▶ [GIVEN EXERCISE] Below are the records; give again exactly the lines from the one containing "Model this scene" through the one containing "R = math.radians", leaving out pictures.

▶ [Scripts that build scenes]
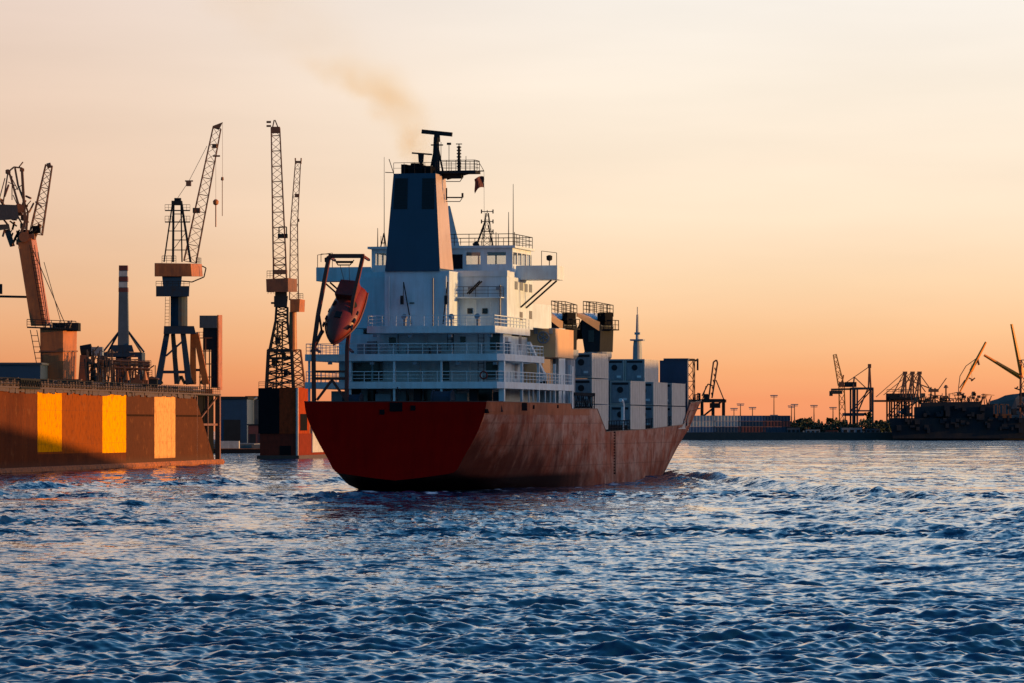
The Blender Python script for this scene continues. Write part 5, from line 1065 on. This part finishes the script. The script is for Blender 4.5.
def spec_c(c, P, Y):
    m = MB()
    m.lattice(P(280, 389), P(280, 350), 27/F*Y, 23/F*Y, 7, .42, .2, d0=5, d1=4.5); m.lattice(P(280.5, 350), P(281.5, 322), 21/F*Y, 12/F*Y, 6, .36, .18, d0=4.5, d1=2.6); m.lattice(P(281.5, 322), P(282, 307), 12/F*Y, 11/F*Y, 5, .32, .17, d0=2.6, d1=2.5)
    for k in range(6): y = 386-k*6; m.tube(P(268, y, -2.4), P(292, y-6, -2.4), .16, None, 4); m.tube(P(268, y-3, -2.4), P(293, y-3, -2.4), .13, None, 4)
    m.lattice(P(279, 389), P(280, 322), 6/F*Y, 5/F*Y, 10, .22, .14)
    for x, y, w_ in ((274, 362, 4), (286, 372, 4), (278, 340, 5), (284, 356, 4)): m.box(P(x-w_/2, 0)[0], P(x+w_/2, 0)[0], -1.5, 0, P(0, y+4)[2], P(0, y-3)[2])
    m.box(P(268, 0)[0], P(292, 0)[0], -2.4, 2.4, P(0, 352)[2], P(0, 349)[2]); m.build('tower', 'dark', c)
    m = MB(); m.hexa([P(274, 307, -1.8), P(287, 307, -1.8), P(287, 307, 1.8), P(274, 307, 1.8)], [P(274, 296, -1.6), P(288, 296, -1.6), P(288, 296, 1.6), P(274, 296, 1.6)]); m.tube(P(271, 303, -1), P(275, 303, -1), .2); m.hexa([P(275, 297, -1.5), P(287, 297, -1.5), P(287, 297, 1.5), P(275, 297, 1.5)], [P(275, 291, -1.5), P(287, 291, -1.5), P(287, 291, 1.5), P(275, 291, 1.5)]); m.build('slew_drum', 'dark', c)
    m = MB(); m.hexa([P(266.5, 292, -2.4), P(288, 292, -2.4), P(297, 292, 2), P(272, 292, 2)], [P(266, 279, -2.4), P(288, 278, -2.4), P(297, 279, 2), P(272, 279, 2)]); m.build('machine_house', 'brown', c); 
    m = MB(); m.rail([P(267, 278, -2.3), P(273, 278, -2.3)], 1.4, 3, .7, .06); m.rail([P(268, 294, -2.3), P(274, 294, -2.3)], 1.1, 3, .7, .06); m.build('railing', 'dark', c)
    m = MB(); m.lattice(P(280, 279), P(279.5, 258), 13/F*Y, 12/F*Y, 4, .2, .12, d0=2.6, d1=2.4); m.box(P(274, 0)[0], P(287, 0)[0], -1.4, 1.4, P(0, 274)[2], P(0, 270)[2]); m.lattice(P(279.5, 258), P(275.5, 128), 12.5/F*Y, 8.5/F*Y, 24, .17, .08, d0=2.5, d1=1.6); m.tube(P(271.8, 131), P(274.2, 120), .16, None, 4); m.tube(P(279, 130), P(275, 120), .16, None, 4); m.box(P(271, 0)[0], P(280, 0)[0], -.9, .9, P(0, 133)[2], P(0, 127)[2])
    m.tube(P(266.5, 122), P(271, 122), .22); m.tube(P(266.5, 126), P(271, 126), .2); m.build('jib', 'lattice', c)
    m = MB(); m.box(P(278, 0)[0], P(287.5, 0)[0], -1.0, 1.0, P(0, 238)[2], P(0, 234)[2]); m.path([P(279, 236, -.9), P(279, 227, -.9), P(286.5, 227, -.9), P(286.5, 236, -.9)], .16, 4); m.build('jib_cabin', 'dark', c)
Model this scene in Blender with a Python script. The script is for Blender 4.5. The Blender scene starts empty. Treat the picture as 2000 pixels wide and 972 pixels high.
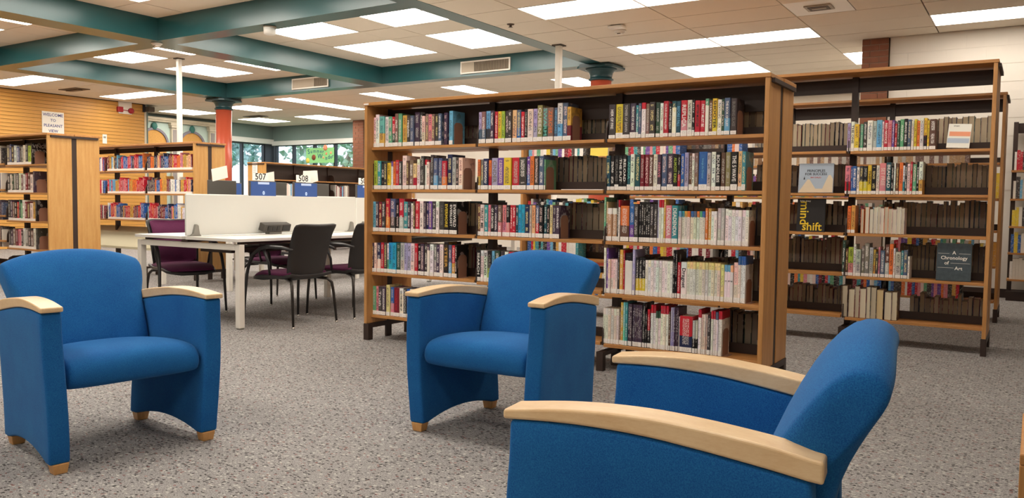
import bpy, bmesh, math, random
from mathutils import Vector, Matrix
random.seed(11)
S = bpy.context.scene
COL = S.collection
R = math.radians

# ------------------------------------------------------------------ camera
cam = bpy.data.objects.new('camera', bpy.data.cameras.new('camera'))
COL.objects.link(cam)
S.camera = cam
cam.data.sensor_fit = 'HORIZONTAL'
cam.data.sensor_width = 36.0
cam.data.lens = 1591.08 / 2000 * 36.0
cam.data.clip_start, cam.data.clip_end = 0.05, 300
def cam_matrix(yaw, pitch, roll, loc):
    cy, sy, cp, sp = math.cos(yaw), math.sin(yaw), math.cos(pitch), math.sin(pitch)
    f = Vector((sy*cp, cy*cp, -sp)); r = Vector((cy, -sy, 0)); d = f.cross(r)
    r2 = r*math.cos(roll)+d*math.sin(roll); d2 = -r*math.sin(roll)+d*math.cos(roll)
    m = Matrix((r2, -d2, -f)).transposed().to_4x4(); m.translation = loc
    return m
cam.matrix_world = cam_matrix(R(-32.688), R(3.212), R(-0.743), Vector((0, 0, 1.0)))

# ------------------------------------------------------------------ world, exposure
W = bpy.data.worlds.new('sky'); S.world = W; W.use_nodes = True
W.node_tree.nodes['Background'].inputs[0].default_value = (0.80, 0.90, 1.0, 1)
W.node_tree.nodes['Background'].inputs[1].default_value = 2.6
S.view_settings.view_transform = 'Standard'
S.view_settings.look = 'None'
S.view_settings.gamma = 1.0
S.view_settings.exposure = 0.0
LAMP = 12.0            # radiance of the ceiling diffusers

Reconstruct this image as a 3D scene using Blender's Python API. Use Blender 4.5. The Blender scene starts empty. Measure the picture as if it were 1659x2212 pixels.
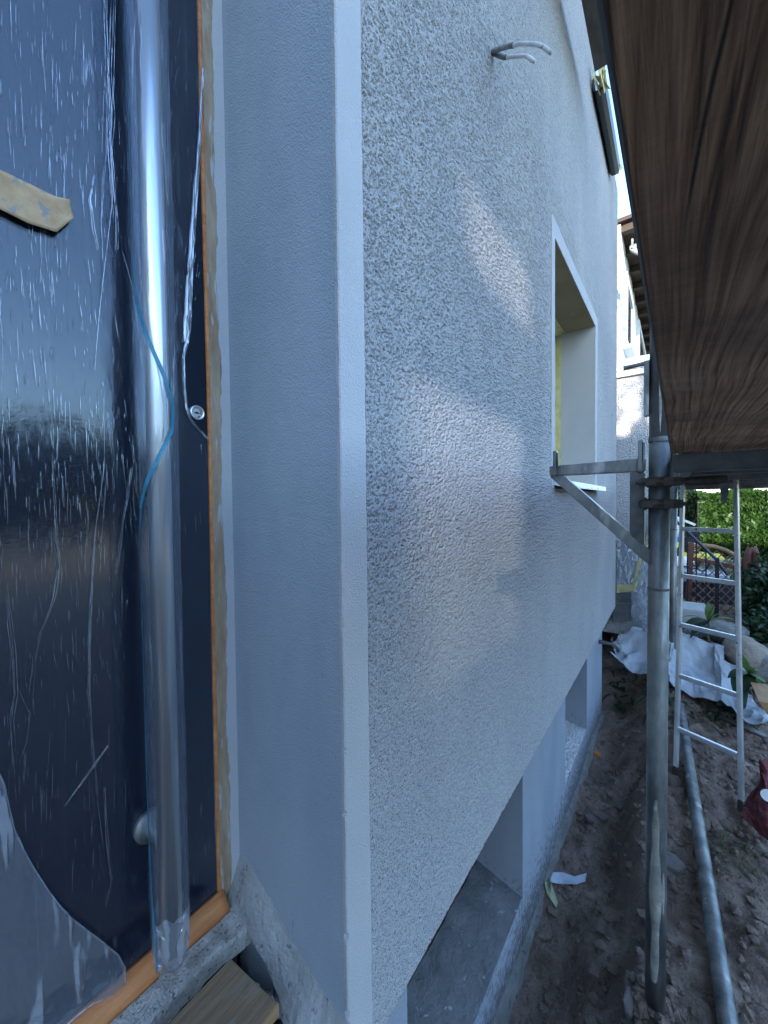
import bpy, bmesh, math, random
import numpy as np
from mathutils import Vector
from math import radians, sin, cos, tan, pi, sqrt, atan2
random.seed(7)
RNG = np.random.default_rng(11)
S = bpy.context.scene
COL = S.collection

# ------------------------------------------------------------------ camera
YAW, PITCH, ROLL = radians(37.1), radians(1.5), radians(.6)
FPX, D, H = 830., .41, 1.45
f0 = Vector((cos(YAW), sin(YAW), 0)); r0 = Vector((sin(YAW), -cos(YAW), 0)); u0 = Vector((0, 0, 1))
FW = cos(PITCH)*f0 - sin(PITCH)*u0; UP1 = cos(PITCH)*u0 + sin(PITCH)*f0
RT = cos(ROLL)*r0 - sin(ROLL)*UP1; UPV = cos(ROLL)*UP1 + sin(ROLL)*r0
CAM = Vector((0, -D, H))
cd = bpy.data.cameras.new('camera'); cam = bpy.data.objects.new('camera', cd); COL.objects.link(cam)
from mathutils import Matrix
cam.matrix_world = Matrix(((RT.x, UPV.x, -FW.x, CAM.x), (RT.y, UPV.y, -FW.y, CAM.y), (RT.z, UPV.z, -FW.z, CAM.z), (0, 0, 0, 1)))
cd.sensor_fit = 'VERTICAL'; cd.sensor_height = 36; cd.lens = 36*FPX/2212; cd.clip_start = .01; cd.clip_end = 2000
S.camera = cam

# ------------------------------------------------------------------ light
SUN_EL, SUN_B = radians(16), radians(17)
SV = Vector((-cos(SUN_EL)*cos(SUN_B), -cos(SUN_EL)*sin(SUN_B), sin(SUN_EL)))
w = bpy.data.worlds.new('World'); S.world = w; w.use_nodes = True
nt = w.node_tree; sky = nt.nodes.new('ShaderNodeTexSky'); sky.sky_type = 'NISHITA'; sky.sun_disc = False
sky.ozone_density = 2.6; sky.dust_density = 0.3; sky.sun_elevation = SUN_EL; sky.sun_rotation = atan2(SV.x, SV.y)
nt.links.new(sky.outputs[0], nt.nodes['Background'].inputs[0]); nt.nodes['Background'].inputs[1].default_value = .15
sl = bpy.data.lights.new('sun', 'SUN'); sl.energy = 2.0; sl.angle = radians(.36); sl.color = (1, .95, .87)
so = bpy.data.objects.new('sun', sl); COL.objects.link(so); so.rotation_euler = SV.to_track_quat('Z', 'Y').to_euler()
so.location = (-20, -8, 12)
S.view_settings.view_transform = 'Standard'; S.view_settings.look = 'None'; S.view_settings.exposure = 2.85; S.view_settings.gamma = 1
S.render.engine = 'CYCLES'
S.cycles.use_denoising = True; S.cycles.max_bounces = 8; S.cycles.transparent_max_bounces = 16
S.cycles.caustics_reflective = False; S.cycles.caustics_refractive = False

def at(px, py, ax, v):
    """the point of the plane ax = v seen at a point of the photograph (1659 wide)"""
    d = FW + RT*((px-829.5)/FPX) + UPV*((1106-py)/FPX); i = 'xyz'.index(ax)
    return CAM + d*((v-CAM[i])/d[i])

# ------------------------------------------------------------------ materials
def newmat(name):
    m = bpy.data.materials.new(name); m.use_nodes = True; n = m.node_tree
    return m, n, n.nodes['Principled BSDF']
def N(n, t, **k):
    x = n.nodes.new('ShaderNode'+t)
    for a, v in k.items():
        if a.startswith('i_'): x.inputs[a[2:].replace('_', ' ')].default_value = v
        else: setattr(x, a, v)
    return x
def coords(n, scale=(1, 1, 1), rot=(0, 0, 0)):
    t = N(n, 'TexCoord'); mp = N(n, 'Mapping'); mp.inputs['Scale'].default_value = scale; mp.inputs['Rotation'].default_value = rot
    n.links.new(t.outputs['Object'], mp.inputs[0]); return mp.outputs[0]
def noise(n, vec, scale, detail=3, rough=.55, dist=0):
    x = N(n, 'TexNoise'); x.inputs['Scale'].default_value = scale; x.inputs['Detail'].default_value = detail
    x.inputs['Roughness'].default_value = rough; x.inputs['Distortion'].default_value = dist
    n.links.new(vec, x.inputs['Vector']); return x.outputs['Fac']
def ramp(n, fac, stops):
    x = N(n, 'ValToRGB'); e = x.color_ramp.elements
    while len(e) < len(stops): e.new(.5)
    for k, (p, c) in enumerate(stops):
        e[k].position = p; e[k].color = tuple(c)+(1,) if len(c) == 3 else c
    n.links.new(fac, x.inputs[0]); return x.outputs[0]
def g(v): return (v, v, v)
def mixc(n, fac, a, b, mode='MIX'):
    x = N(n, 'Mix', data_type='RGBA', blend_type=mode)
    for s, v in ((0, fac), (6, a), (7, b)):
        if hasattr(v, 'links'): n.links.new(v, x.inputs[s])
        else: x.inputs[s].default_value = v if s == 0 else (tuple(v)+(1,) if len(v) == 3 else v)
    return x.outputs[2]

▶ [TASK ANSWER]
Model this scene in Blender with a Python script. The script is for Blender 4.5. The Blender scene starts empty. Treat the picture as 2000 pixels wide and 972 pixels high.
import bpy, bmesh, math, random
from mathutils import Vector, Matrix
random.seed(11)
S = bpy.context.scene
COL = S.collection
R = math.radians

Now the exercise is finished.